An introduction to C-infinity schemes and C-infinity algebraic geometry

This is a survey of the author's paper arXiv:1001.0023 on "Algebraic Geometry over C-infinity rings". If X is a smooth manifold then the R-algebra C^\infty(X) of smooth functions c : X --> R is a "C-infinity ring". That is, for each smooth function f : R^n --> R there is an n-fold operation \Phi_f : C^\infty(X)^n --> C^\infty(X) acting by \Phi_f: (c_1,...,c_n) |--> f(c_1,...,c_n), and these operations \Phi_f satisfy many natural identities. Thus, C^\infty(X) actually has a far richer structure than the obvious R-algebra structure. We explain a version of algebraic geometry in which rings or algebras are replaced by C-infinity rings. As schemes are the basic objects in algebraic geometry, the new basic objects are "C-infinity schemes", a category of geometric objects generalizing manifolds, and whose morphisms generalize smooth maps.
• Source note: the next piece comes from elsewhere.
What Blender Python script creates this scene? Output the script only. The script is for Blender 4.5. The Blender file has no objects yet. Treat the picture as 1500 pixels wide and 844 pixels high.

We also discuss "C-infinity stacks", including Deligne-Mumford C-infinity stacks, a 2-category of geometric objects generalizing orbifolds. We study quasicoherent and coherent sheaves on C-infinity schemes and C-infinity stacks, and orbifold strata of Deligne-Mumford C-infinity stacks. This enables us to use the tools of algebraic geometry in differential geometry, and to describe singular spaces such as moduli spaces occurring in differential geometric problems. Many of these ideas are not new: C-infinity rings and C-infinity schemes have long been part of synthetic differential geometry. But we develop them in new directions. In a new book, surveyed in arXiv:1206.4207 and at greater length in arXiv:1208.4948, the author uses C-infinity algebraic geometry to develop a theory of "derived differential geometry", which studies "d-manifolds" and "d-orbifolds", derived versions of smooth manifolds and orbifolds. D-orbifolds will have applications in symplectic geometry, as the geometric structure on moduli spaces of J-holomorphic curves.